Lo confesso:nel 2010, uscita da un periodo di lavoro parecchio stressante, ho ceduto al richiamo di sirena di uno dei tanti villaggi turistici che promettevano il paradiso del mar rosso ad un prezzo veramente competitivo: 1000 € per due persone A.I. in villaggio turistico. Una settimana senza pensieri a Marsa Alam, poco più a nord di Berenice, al confine con il Sudan. Devo dire che il mio viaggio si è tenuto in tempi non sospetti, in un periodo in cui la massima preoccupazione erano gli squali che avevano banchettato con alcuni turisti a Sharm El Sheik. Forse avremmo dovuto tenere in maggior conto quegli avvenimenti e cogliere in essi un presagio di quel che stava per accadere: l’Egitto si era stufato di essere un parco di divertimento per le rumorose colonie occidentali sulle sue coste e restituiva il colpo mangiandosi i villeggianti.
Il villaggio mi è parso talmente protetto da sembrare una gabbia per animali. La sensazione di non poter uscire da queste oasi di divertimento balneare mi ha colto non appena messo il naso all’esterno dei loro cancelli dorati. Perché io volevo uscire dal villaggio. Volevo conoscere l’Egitto e non solo il suo mare.
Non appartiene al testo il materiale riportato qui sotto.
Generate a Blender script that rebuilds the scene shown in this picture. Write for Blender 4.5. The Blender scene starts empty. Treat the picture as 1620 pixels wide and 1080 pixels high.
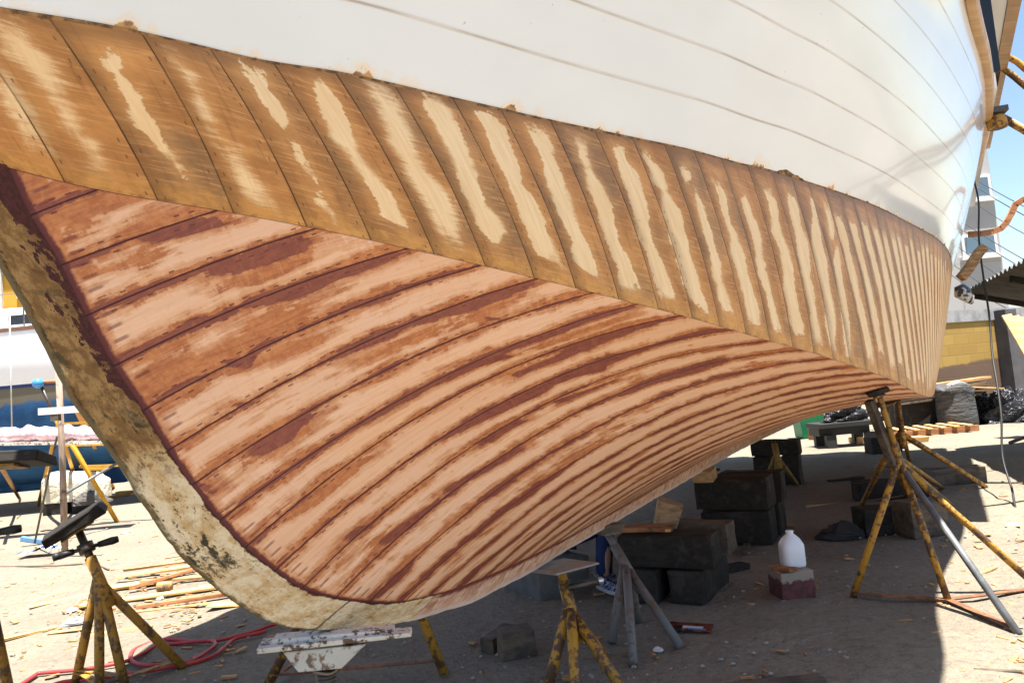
import bpy, bmesh, math, random
import numpy as np
from mathutils import Vector, Matrix

C = bpy.context.scene
COL = C.collection
random.seed(7)
RNG = np.random.default_rng(11)

# ---------------------------------------------------------------- camera
FPX, IW, IH = 1200.0, 1620.0, 1080.0
CAM = np.array([0.0, 0.0, 1.5])
PITCH, ROLL = math.radians(4.1), math.radians(5.2)
fw = np.array([0, math.cos(PITCH), math.sin(PITCH)])
_r0 = np.array([1.0, 0, 0]); _u0 = np.cross(_r0, fw)
rt = _r0*math.cos(ROLL) - _u0*math.sin(ROLL); up = np.cross(rt, fw)
cd = bpy.data.cameras.new('camera'); cam = bpy.data.objects.new('camera', cd); COL.objects.link(cam)
cd.sensor_width = 36.0; cd.lens = FPX/IW*36.0; cd.clip_start = .05; cd.clip_end = 900
cam.matrix_world = Matrix(((rt[0], up[0], -fw[0], CAM[0]), (rt[1], up[1], -fw[1], CAM[1]), (rt[2], up[2], -fw[2], CAM[2]), (0, 0, 0, 1)))
C.camera = cam

# ---------------------------------------------------------------- sky, sun, exposure
SUN_DIR = Vector((.100, -.170, 1.0)).normalized()
w = bpy.data.worlds.new('World'); C.world = w; w.use_nodes = True
nt = w.node_tree; bg = nt.nodes['Background']
sky = nt.nodes.new('ShaderNodeTexSky'); sky.sky_type = 'NISHITA'; sky.sun_disc = False
sky.sun_elevation = math.asin(SUN_DIR.z); sky.sun_rotation = math.atan2(SUN_DIR.x, SUN_DIR.y)
sky.air_density = 1.0; sky.dust_density = 0.6; sky.ozone_density = 1.2
nt.links.new(sky.outputs[0], bg.inputs[0]); bg.inputs[1].default_value = .062
sl = bpy.data.lights.new('sun', 'SUN'); sl.energy = 5.0; sl.angle = math.radians(.53); sl.color = (1, .955, .89)
so = bpy.data.objects.new('sun', sl); COL.objects.link(so); so.location = (0, 0, 30)
so.rotation_euler = SUN_DIR.to_track_quat('Z', 'Y').to_euler()
vs = C.view_settings; vs.view_transform = 'Standard'; vs.look = 'None'; vs.gamma = 1; vs.exposure = 1.93
C.cycles.max_bounces = 8; C.cycles.diffuse_bounces = 5; C.cycles.glossy_bounces = 3; C.cycles.transmission_bounces = 4
C.cycles.caustics_reflective = False; C.cycles.caustics_refractive = False
C.cycles.use_denoising = True
try: C.cycles.denoiser = 'OPENIMAGEDENOISE'
except Exception: pass

# ---------------------------------------------------------------- placing
HD = math.radians(29.5)
KS = np.array([math.sin(HD), math.cos(HD), 0]); KT = np.array([math.cos(HD), -math.sin(HD), 0]); T0 = 2.02
def hw(p):                                   # boat coordinates (s, t, z) -> world
    p = np.asarray(p, float)
    return KS*p[..., :1] + KT*(p[..., 1:2]-T0) + np.array([0, 0, 1.0])*p[..., 2:]
def ray(x, y): return fw + rt*((x-IW/2)/FPX) - up*((y-IH/2)/FPX)
def gp(x, y, z=0.0):                         # the point at height z seen at that place of the photograph
    d = ray(x, y); return CAM + d*((z-CAM[2])/d[2])
def at(x, y, Y):                             # the point Y metres away in front
    d = ray(x, y); return CAM + d*(Y/d[1])

# ---------------------------------------------------------------- building blocks
def tag(o, label=None, cat=None, group=None, kind=None):
    if label: o['label'] = label
    if cat: o['category'] = cat
    if group: o['group'] = group
    if kind: o['kind'] = kind
    return o
def empty(name, loc, label, cat, group=None):
    o = bpy.data.objects.new(name, None); COL.objects.link(o); o.location = tuple(loc); o.empty_display_size = .1
    return tag(o, label, cat, group)
def wl(o):
    v = Vector(o.location)
    while o.parent: o = o.parent; v += Vector(o.location)
    return v
def frame(d, hint=(0, 0, 1)):
    d = np.asarray(d, float); d = d/np.linalg.norm(d); h = np.asarray(hint, float)
    if abs(d@h) > .97: h = np.array([1.0, 0, 0])
    a = np.cross(h, d); a /= np.linalg.norm(a); return d, a, np.cross(d, a)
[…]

Avevo letto delle magnifiche oasi (quelle vere) nel deserto, di Luxor e del Nilo naturalmente, del Cairo. Ma sembrava che l’Egitto non volesse conoscere me. La sensazione si è fatta più forte durante un’escursione a Luxor, appunto (il Cairo l’ho volutamente evitato perché non mi sentivo sicura). Abbiamo attraversato non so quanti check-point con guardie armate di Kalašnikov da farmi davvero felice, per una volta, di esser parte di un tour organizzato. Poi durante una visita ai Colossi di Memnone, la guida si è accertata che si evitassero gli assembramenti e ci ha portato via in tutta fretta. In quei giorni si tenevano le elezioni nel paese ed io, forse un po’ ingenuamente, mi sono pemessa di chiedere alla nostra guida locale che cosa ne pensasse. La sua risposta, dopo la sopresa per la mia curiosità, è stata rapida e tagliente “Bene. L’unico candidato era il Presidente e il Presidente ha vinto”. Insomma, già allora, la sensazione che l’Egitto fosse una polveriera pronta ad esplodere era forte e mi sono sempre stupita di come la gente abbia continuato tranquillamente a frequentare le sue coste senza il benché minimo timore. Con questo non voglio dire che vadano evitati in assoluto i luoghi problematici, ma che se si decide comunque di visitarli si dovrebbe essere ben coscienti della situazione del paese ospite.
Al 2011 risalgono i fatti di quella che i media internazionali hanno salutato come “Primavera araba“. Personalmente, sono rimasta scettica rispetto al suo risultato in Egitto, che ha visto prendere il potere una frangia politica vicina al fondamentalismo islamico. Eppure, terminato il periodo degli scontri, lo sciamare dei turisti è ripreso forte come prima. Mentre il sole sembrava non tramontare mai sull’acquario di Allah gli scontri nella capitale continuavano, divenendo sempre più consistenti per sfociare infine nelle proteste del 30 giugno e nel golpe del 3 luglio. Evidentemente però il volume del gangnam style sulla spiaggia copriva le eco delle mitragliate in piazza.
Adesso tutti gli occhi sono puntati nuovamente su quel paese: che cosa succederà al grande, millenario Egitto? Si incamminerà finalmente in un lento e faticoso processo di democratizzazione -vero, però – o si chiuderà nel fondamentalismo più bieco?
Ad ogni modo sono contenta di averlo visitato, anche se in piccolissima parte, perché non so se ci tornerò mai più. Forse, un giorno, se si potrà girare liberamente per le sue città e se saranno gli Egiziani a volerlo e non qualche tour-operator italiano allora sì. Ci tornerò.